── STORED DATA

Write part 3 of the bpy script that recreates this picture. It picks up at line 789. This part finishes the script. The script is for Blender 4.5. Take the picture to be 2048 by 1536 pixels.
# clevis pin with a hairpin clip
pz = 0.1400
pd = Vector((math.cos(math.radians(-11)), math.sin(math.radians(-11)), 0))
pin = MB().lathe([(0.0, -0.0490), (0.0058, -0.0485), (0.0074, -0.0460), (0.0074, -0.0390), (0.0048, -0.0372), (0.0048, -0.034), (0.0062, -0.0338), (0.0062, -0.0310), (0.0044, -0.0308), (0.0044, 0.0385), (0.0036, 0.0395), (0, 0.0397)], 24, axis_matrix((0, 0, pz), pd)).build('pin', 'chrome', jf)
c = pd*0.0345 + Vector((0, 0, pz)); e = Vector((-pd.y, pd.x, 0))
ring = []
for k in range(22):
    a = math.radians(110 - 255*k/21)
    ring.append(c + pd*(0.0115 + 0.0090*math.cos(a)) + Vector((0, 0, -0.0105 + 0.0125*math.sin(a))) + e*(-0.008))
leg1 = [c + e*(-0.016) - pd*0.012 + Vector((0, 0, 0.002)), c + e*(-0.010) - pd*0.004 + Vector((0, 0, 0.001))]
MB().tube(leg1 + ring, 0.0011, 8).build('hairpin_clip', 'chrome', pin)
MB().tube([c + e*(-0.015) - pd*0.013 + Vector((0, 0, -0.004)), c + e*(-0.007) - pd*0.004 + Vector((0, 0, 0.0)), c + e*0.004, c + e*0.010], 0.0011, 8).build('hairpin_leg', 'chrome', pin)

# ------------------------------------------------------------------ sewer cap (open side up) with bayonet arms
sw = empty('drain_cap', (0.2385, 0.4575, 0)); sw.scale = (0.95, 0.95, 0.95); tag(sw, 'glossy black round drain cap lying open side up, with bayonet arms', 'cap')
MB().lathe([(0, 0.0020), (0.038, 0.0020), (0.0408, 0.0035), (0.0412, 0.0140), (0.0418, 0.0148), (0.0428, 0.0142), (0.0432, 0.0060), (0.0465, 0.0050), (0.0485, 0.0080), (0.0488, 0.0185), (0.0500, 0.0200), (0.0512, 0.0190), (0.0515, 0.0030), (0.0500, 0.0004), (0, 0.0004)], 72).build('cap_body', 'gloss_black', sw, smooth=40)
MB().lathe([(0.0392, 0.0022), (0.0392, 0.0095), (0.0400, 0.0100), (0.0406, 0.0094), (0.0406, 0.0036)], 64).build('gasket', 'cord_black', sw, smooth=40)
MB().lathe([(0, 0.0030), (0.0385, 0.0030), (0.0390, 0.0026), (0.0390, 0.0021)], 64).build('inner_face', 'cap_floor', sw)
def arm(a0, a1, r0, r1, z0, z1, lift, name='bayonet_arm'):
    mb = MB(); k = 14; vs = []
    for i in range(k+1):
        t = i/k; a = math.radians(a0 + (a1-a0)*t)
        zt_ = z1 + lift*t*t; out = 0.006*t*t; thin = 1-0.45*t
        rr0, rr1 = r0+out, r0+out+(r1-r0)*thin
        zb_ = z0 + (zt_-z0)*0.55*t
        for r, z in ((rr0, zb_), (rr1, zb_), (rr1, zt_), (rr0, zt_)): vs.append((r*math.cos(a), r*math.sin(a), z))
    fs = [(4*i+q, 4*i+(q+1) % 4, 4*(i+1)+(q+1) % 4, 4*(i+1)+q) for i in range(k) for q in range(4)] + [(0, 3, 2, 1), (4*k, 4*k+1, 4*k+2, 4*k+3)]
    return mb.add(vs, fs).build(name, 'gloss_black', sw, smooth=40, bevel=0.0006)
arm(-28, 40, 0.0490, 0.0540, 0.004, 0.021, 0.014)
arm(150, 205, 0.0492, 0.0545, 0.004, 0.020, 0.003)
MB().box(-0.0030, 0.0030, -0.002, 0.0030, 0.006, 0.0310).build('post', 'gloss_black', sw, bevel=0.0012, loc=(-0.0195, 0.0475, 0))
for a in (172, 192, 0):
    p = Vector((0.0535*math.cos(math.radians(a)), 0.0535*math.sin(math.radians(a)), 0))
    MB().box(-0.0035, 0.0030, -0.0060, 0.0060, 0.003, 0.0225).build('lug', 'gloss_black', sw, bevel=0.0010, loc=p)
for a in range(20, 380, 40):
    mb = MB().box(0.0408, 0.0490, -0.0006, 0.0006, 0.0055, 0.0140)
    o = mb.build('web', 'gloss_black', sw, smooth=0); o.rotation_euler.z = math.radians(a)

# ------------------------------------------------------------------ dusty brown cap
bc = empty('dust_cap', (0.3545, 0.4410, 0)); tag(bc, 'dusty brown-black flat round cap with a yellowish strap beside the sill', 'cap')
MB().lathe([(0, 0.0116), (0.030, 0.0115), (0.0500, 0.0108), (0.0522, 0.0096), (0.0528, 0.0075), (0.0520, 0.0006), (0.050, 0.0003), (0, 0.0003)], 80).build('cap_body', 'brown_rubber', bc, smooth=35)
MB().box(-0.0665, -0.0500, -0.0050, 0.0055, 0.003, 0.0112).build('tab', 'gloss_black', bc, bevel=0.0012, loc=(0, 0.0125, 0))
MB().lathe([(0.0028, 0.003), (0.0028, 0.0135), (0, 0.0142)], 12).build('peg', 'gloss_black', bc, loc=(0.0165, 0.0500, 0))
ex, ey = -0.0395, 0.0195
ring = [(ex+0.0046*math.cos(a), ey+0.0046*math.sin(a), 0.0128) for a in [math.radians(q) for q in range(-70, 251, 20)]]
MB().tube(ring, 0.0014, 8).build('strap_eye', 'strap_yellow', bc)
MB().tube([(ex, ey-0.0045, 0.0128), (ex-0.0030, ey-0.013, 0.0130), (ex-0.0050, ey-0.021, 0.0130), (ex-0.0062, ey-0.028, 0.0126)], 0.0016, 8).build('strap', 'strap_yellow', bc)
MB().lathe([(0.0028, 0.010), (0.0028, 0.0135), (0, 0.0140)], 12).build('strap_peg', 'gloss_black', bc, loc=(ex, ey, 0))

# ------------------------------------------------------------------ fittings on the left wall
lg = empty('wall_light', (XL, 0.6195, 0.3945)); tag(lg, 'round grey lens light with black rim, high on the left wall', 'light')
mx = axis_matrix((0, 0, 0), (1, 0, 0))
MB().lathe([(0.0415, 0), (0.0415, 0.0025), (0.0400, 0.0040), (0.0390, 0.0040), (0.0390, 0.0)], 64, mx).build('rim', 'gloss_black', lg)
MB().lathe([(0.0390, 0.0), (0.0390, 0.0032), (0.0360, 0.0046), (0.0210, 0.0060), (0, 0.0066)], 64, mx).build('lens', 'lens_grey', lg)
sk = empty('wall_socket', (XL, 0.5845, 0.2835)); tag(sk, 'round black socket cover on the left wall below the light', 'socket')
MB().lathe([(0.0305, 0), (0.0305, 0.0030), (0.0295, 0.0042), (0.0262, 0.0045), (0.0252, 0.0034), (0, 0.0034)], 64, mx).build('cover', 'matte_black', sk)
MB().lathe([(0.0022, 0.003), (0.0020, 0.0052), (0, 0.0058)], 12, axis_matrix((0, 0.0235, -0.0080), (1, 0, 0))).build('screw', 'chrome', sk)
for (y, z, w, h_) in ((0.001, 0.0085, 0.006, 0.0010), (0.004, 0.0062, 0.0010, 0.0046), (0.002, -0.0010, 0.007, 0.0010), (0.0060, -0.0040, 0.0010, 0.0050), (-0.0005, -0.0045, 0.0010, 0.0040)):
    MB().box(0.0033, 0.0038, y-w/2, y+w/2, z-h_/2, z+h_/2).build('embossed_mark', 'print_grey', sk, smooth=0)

────

> [DO THIS] Write out the full listing exactly as given.

> [COMPLETE OUTPUT]
Write part 3 of the bpy script that recreates this picture. It picks up at line 789. This part finishes the script. The script is for Blender 4.5. Take the picture to be 2048 by 1536 pixels.
# clevis pin with a hairpin clip
pz = 0.1400
pd = Vector((math.cos(math.radians(-11)), math.sin(math.radians(-11)), 0))
pin = MB().lathe([(0.0, -0.0490), (0.0058, -0.0485), (0.0074, -0.0460), (0.0074, -0.0390), (0.0048, -0.0372), (0.0048, -0.034), (0.0062, -0.0338), (0.0062, -0.0310), (0.0044, -0.0308), (0.0044, 0.0385), (0.0036, 0.0395), (0, 0.0397)], 24, axis_matrix((0, 0, pz), pd)).build('pin', 'chrome', jf)
c = pd*0.0345 + Vector((0, 0, pz)); e = Vector((-pd.y, pd.x, 0))
ring = []
for k in range(22):
    a = math.radians(110 - 255*k/21)
    ring.append(c + pd*(0.0115 + 0.0090*math.cos(a)) + Vector((0, 0, -0.0105 + 0.0125*math.sin(a))) + e*(-0.008))
leg1 = [c + e*(-0.016) - pd*0.012 + Vector((0, 0, 0.002)), c + e*(-0.010) - pd*0.004 + Vector((0, 0, 0.001))]
MB().tube(leg1 + ring, 0.0011, 8).build('hairpin_clip', 'chrome', pin)
MB().tube([c + e*(-0.015) - pd*0.013 + Vector((0, 0, -0.004)), c + e*(-0.007) - pd*0.004 + Vector((0, 0, 0.0)), c + e*0.004, c + e*0.010], 0.0011, 8).build('hairpin_leg', 'chrome', pin)

# ------------------------------------------------------------------ sewer cap (open side up) with bayonet arms
sw = empty('drain_cap', (0.2385, 0.4575, 0)); sw.scale = (0.95, 0.95, 0.95); tag(sw, 'glossy black round drain cap lying open side up, with bayonet arms', 'cap')
MB().lathe([(0, 0.0020), (0.038, 0.0020), (0.0408, 0.0035), (0.0412, 0.0140), (0.0418, 0.0148), (0.0428, 0.0142), (0.0432, 0.0060), (0.0465, 0.0050), (0.0485, 0.0080), (0.0488, 0.0185), (0.0500, 0.0200), (0.0512, 0.0190), (0.0515, 0.0030), (0.0500, 0.0004), (0, 0.0004)], 72).build('cap_body', 'gloss_black', sw, smooth=40)
MB().lathe([(0.0392, 0.0022), (0.0392, 0.0095), (0.0400, 0.0100), (0.0406, 0.0094), (0.0406, 0.0036)], 64).build('gasket', 'cord_black', sw, smooth=40)
MB().lathe([(0, 0.0030), (0.0385, 0.0030), (0.0390, 0.0026), (0.0390, 0.0021)], 64).build('inner_face', 'cap_floor', sw)
def arm(a0, a1, r0, r1, z0, z1, lift, name='bayonet_arm'):
    mb = MB(); k = 14; vs = []
    for i in range(k+1):
        t = i/k; a = math.radians(a0 + (a1-a0)*t)
        zt_ = z1 + lift*t*t; out = 0.006*t*t; thin = 1-0.45*t
        rr0, rr1 = r0+out, r0+out+(r1-r0)*thin
        zb_ = z0 + (zt_-z0)*0.55*t
        for r, z in ((rr0, zb_), (rr1, zb_), (rr1, zt_), (rr0, zt_)): vs.append((r*math.cos(a), r*math.sin(a), z))
    fs = [(4*i+q, 4*i+(q+1) % 4, 4*(i+1)+(q+1) % 4, 4*(i+1)+q) for i in range(k) for q in range(4)] + [(0, 3, 2, 1), (4*k, 4*k+1, 4*k+2, 4*k+3)]
    return mb.add(vs, fs).build(name, 'gloss_black', sw, smooth=40, bevel=0.0006)
arm(-28, 40, 0.0490, 0.0540, 0.004, 0.021, 0.014)
arm(150, 205, 0.0492, 0.0545, 0.004, 0.020, 0.003)
MB().box(-0.0030, 0.0030, -0.002, 0.0030, 0.006, 0.0310).build('post', 'gloss_black', sw, bevel=0.0012, loc=(-0.0195, 0.0475, 0))
for a in (172, 192, 0):
    p = Vector((0.0535*math.cos(math.radians(a)), 0.0535*math.sin(math.radians(a)), 0))
    MB().box(-0.0035, 0.0030, -0.0060, 0.0060, 0.003, 0.0225).build('lug', 'gloss_black', sw, bevel=0.0010, loc=p)
for a in range(20, 380, 40):
    mb = MB().box(0.0408, 0.0490, -0.0006, 0.0006, 0.0055, 0.0140)
    o = mb.build('web', 'gloss_black', sw, smooth=0); o.rotation_euler.z = math.radians(a)

# ------------------------------------------------------------------ dusty brown cap
bc = empty('dust_cap', (0.3545, 0.4410, 0)); tag(bc, 'dusty brown-black flat round cap with a yellowish strap beside the sill', 'cap')
MB().lathe([(0, 0.0116), (0.030, 0.0115), (0.0500, 0.0108), (0.0522, 0.0096), (0.0528, 0.0075), (0.0520, 0.0006), (0.050, 0.0003), (0, 0.0003)], 80).build('cap_body', 'brown_rubber', bc, smooth=35)
MB().box(-0.0665, -0.0500, -0.0050, 0.0055, 0.003, 0.0112).build('tab', 'gloss_black', bc, bevel=0.0012, loc=(0, 0.0125, 0))
MB().lathe([(0.0028, 0.003), (0.0028, 0.0135), (0, 0.0142)], 12).build('peg', 'gloss_black', bc, loc=(0.0165, 0.0500, 0))
ex, ey = -0.0395, 0.0195
ring = [(ex+0.0046*math.cos(a), ey+0.0046*math.sin(a), 0.0128) for a in [math.radians(q) for q in range(-70, 251, 20)]]
MB().tube(ring, 0.0014, 8).build('strap_eye', 'strap_yellow', bc)
MB().tube([(ex, ey-0.0045, 0.0128), (ex-0.0030, ey-0.013, 0.0130), (ex-0.0050, ey-0.021, 0.0130), (ex-0.0062, ey-0.028, 0.0126)], 0.0016, 8).build('strap', 'strap_yellow', bc)
MB().lathe([(0.0028, 0.010), (0.0028, 0.0135), (0, 0.0140)], 12).build('strap_peg', 'gloss_black', bc, loc=(ex, ey, 0))

# ------------------------------------------------------------------ fittings on the left wall
lg = empty('wall_light', (XL, 0.6195, 0.3945)); tag(lg, 'round grey lens light with black rim, high on the left wall', 'light')
mx = axis_matrix((0, 0, 0), (1, 0, 0))
MB().lathe([(0.0415, 0), (0.0415, 0.0025), (0.0400, 0.0040), (0.0390, 0.0040), (0.0390, 0.0)], 64, mx).build('rim', 'gloss_black', lg)
MB().lathe([(0.0390, 0.0), (0.0390, 0.0032), (0.0360, 0.0046), (0.0210, 0.0060), (0, 0.0066)], 64, mx).build('lens', 'lens_grey', lg)
sk = empty('wall_socket', (XL, 0.5845, 0.2835)); tag(sk, 'round black socket cover on the left wall below the light', 'socket')
MB().lathe([(0.0305, 0), (0.0305, 0.0030), (0.0295, 0.0042), (0.0262, 0.0045), (0.0252, 0.0034), (0, 0.0034)], 64, mx).build('cover', 'matte_black', sk)
MB().lathe([(0.0022, 0.003), (0.0020, 0.0052), (0, 0.0058)], 12, axis_matrix((0, 0.0235, -0.0080), (1, 0, 0))).build('screw', 'chrome', sk)
for (y, z, w, h_) in ((0.001, 0.0085, 0.006, 0.0010), (0.004, 0.0062, 0.0010, 0.0046), (0.002, -0.0010, 0.007, 0.0010), (0.0060, -0.0040, 0.0010, 0.0050), (-0.0005, -0.0045, 0.0010, 0.0040)):
    MB().box(0.0033, 0.0038, y-w/2, y+w/2, z-h_/2, z+h_/2).build('embossed_mark', 'print_grey', sk, smooth=0)